(Exercise brief) Search the material for the word "Blender" and copy each line that holds it.
>>
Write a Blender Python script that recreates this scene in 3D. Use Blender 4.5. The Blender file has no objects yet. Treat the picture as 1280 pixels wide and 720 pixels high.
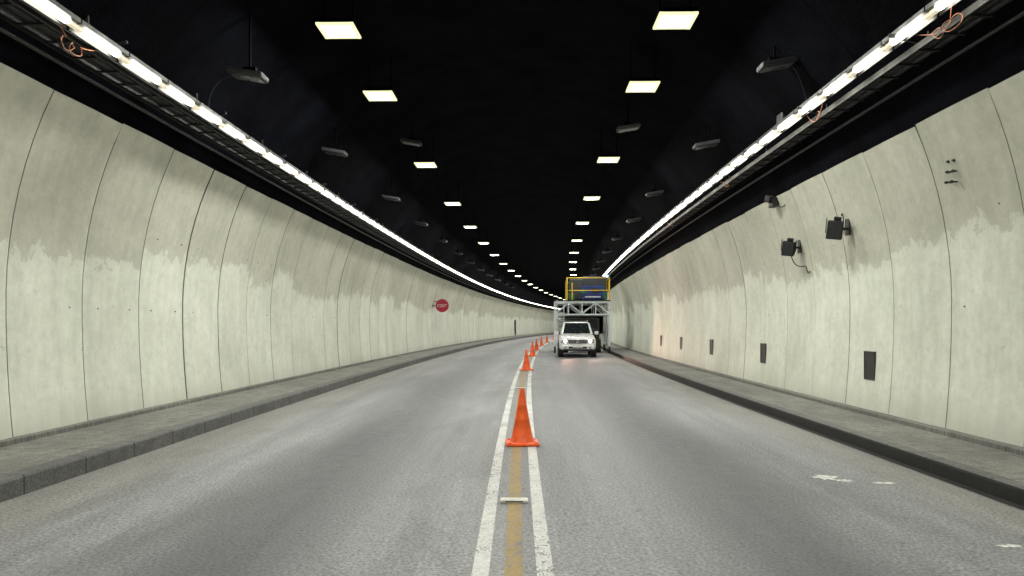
import bpy, bmesh, math, random
from mathutils import Vector, Matrix, Euler
random.seed(7)
scene = bpy.context.scene
R = 750.0
def C(s): return s*s/(2*R) if s > 0 else 0.0
def slope(s): return max(s,0)/R
S0, S1 = -36.0, 250.0

# ---------------------------------------------------------------- node helpers
def new_mat(name):
    m = bpy.data.materials.new(name); m.use_nodes = True
    nt = m.node_tree; b = nt.nodes['Principled BSDF']
    return m, nt, b
def N(nt, typ, **kw):
    n = nt.nodes.new(typ)
    for k, v in kw.items(): setattr(n, k, v)
    return n
def math_n(nt, op, a, b=None, c=None, clamp=False):
    n = nt.nodes.new('ShaderNodeMath'); n.operation = op; n.use_clamp = clamp
    for i, v in enumerate((a, b, c)):
        if v is None: continue
        if isinstance(v, (int, float)): n.inputs[i].default_value = v
        else: nt.links.new(v, n.inputs[i])
    return n.outputs[0]
def mix_c(nt, f, a, b, blend='MIX'):
    n = nt.nodes.new('ShaderNodeMix'); n.data_type = 'RGBA'; n.blend_type = blend
    for idx, v in ((0, f), (6, a), (7, b)):
        if isinstance(v, (int, float)): n.inputs[idx].default_value = v
        elif isinstance(v, tuple): n.inputs[idx].default_value = (*v[:3], 1)
        else: nt.links.new(v, n.inputs[idx])
    return n.outputs[2]
def maprange(nt, v, a, b, c=0.0, d=1.0, smooth=False):
    n = nt.nodes.new('ShaderNodeMapRange'); n.clamp = True
    if smooth: n.interpolation_type = 'SMOOTHSTEP'
    nt.links.new(v, n.inputs[0])
    for i, x in enumerate((a, b, c, d)): n.inputs[i+1].default_value = x
    return n.outputs[0]
def noise(nt, vec, scale, detail=4, rough=0.55, mapping=None, dist=0.0):
    if mapping is not None:
        mp = nt.nodes.new('ShaderNodeMapping'); mp.inputs['Scale'].default_value = mapping
        nt.links.new(vec, mp.inputs[0]); vec = mp.outputs[0]
    n = nt.nodes.new('ShaderNodeTexNoise')
    n.inputs['Scale'].default_value = scale
    n.inputs['Detail'].default_value = detail; n.inputs['Roughness'].default_value = rough
    n.inputs['Distortion'].default_value = dist
    nt.links.new(vec, n.inputs['Vector'])
    return n.outputs['Fac']
def noise2(nt, vec, scale, detail=4, rough=0.55, mapping=None, dist=0.0):
    f = noise(nt, vec, scale, detail, rough, mapping, dist); f.node.noise_dimensions='2D'; return f
def bump(nt, b, h, strength=0.3, dist=0.01):
    n = nt.nodes.new('ShaderNodeBump'); n.inputs['Strength'].default_value = strength
    n.inputs['Distance'].default_value = dist
    nt.links.new(h, n.inputs['Height']); nt.links.new(n.outputs[0], b.inputs['Normal'])
def simple(name, col, rough=0.6, metal=0.0, var=0.25, scale=6.0, bmp=0.0, coat=0.0):
    m, nt, b = new_mat(name)
    tc = N(nt, 'ShaderNodeTexCoord')
    f = noise(nt, tc.outputs['Object'], scale, 3)
    d = tuple(c*(1-var) for c in col); l = tuple(min(1, c*(1+var*0.6)) for c in col)
    nt.links.new(mix_c(nt, maprange(nt, f, 0.3, 0.7), d, l), b.inputs['Base Color'])
    nt.links.new(maprange(nt, f, 0.3, 0.7, max(0.02, rough-0.08), min(1, rough+0.08)), b.inputs['Roughness'])
    b.inputs['Metallic'].default_value = metal
    b.inputs['Coat Weight'].default_value = coat
    if bmp: bump(nt, b, noise(nt, tc.outputs['Object'], scale*8, 3), bmp, 0.005)
    return m
def emis(name, col, strength, base=(0.8,0.8,0.8), sampling='NONE'):
    m, nt, b = new_mat(name)
    b.inputs['Base Color'].default_value = (*base, 1)
    b.inputs['Emission Color'].default_value = (*col, 1)
    b.inputs['Emission Strength'].default_value = strength
    try: m.cycles.emission_sampling = sampling
    except Exception: pass
    return m

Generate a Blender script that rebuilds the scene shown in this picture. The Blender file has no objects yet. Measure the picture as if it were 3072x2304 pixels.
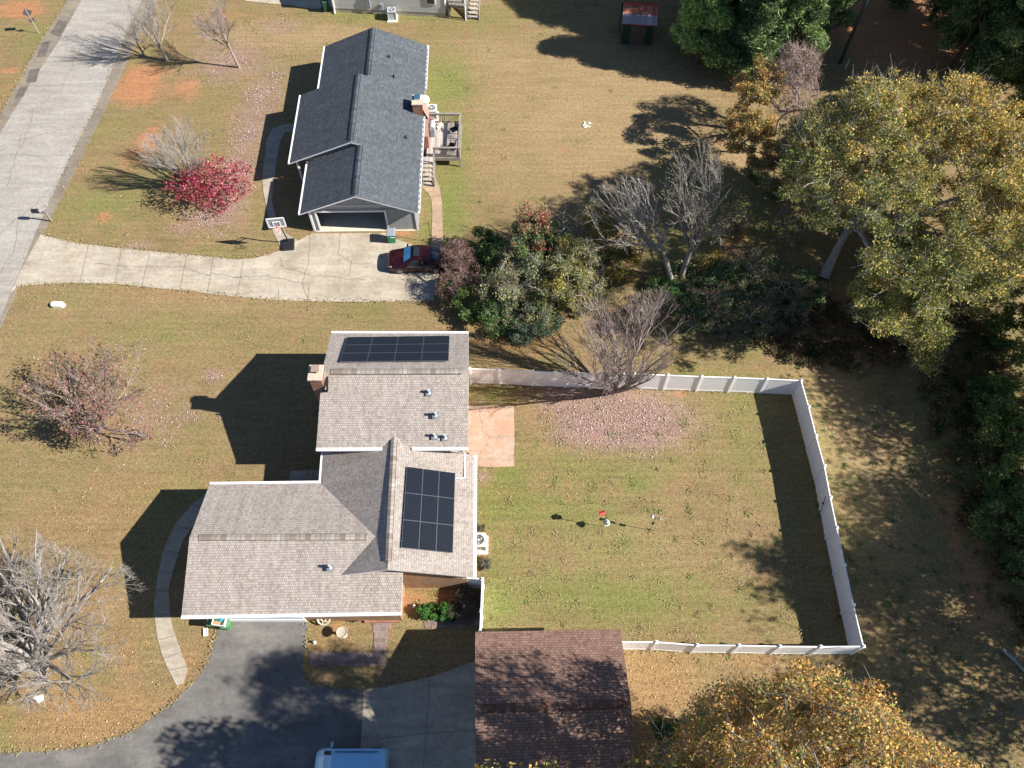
<<
(Solved exercise)
Write a Blender Python script that recreates this scene in 3D. Use Blender 4.5. The Blender file has no objects yet. Treat the picture as 1280 pixels wide and 720 pixels high.
Generate a Blender script that rebuilds the scene shown in this picture. The Blender file has no objects yet. Measure the picture as if it were 3072x2304 pixels.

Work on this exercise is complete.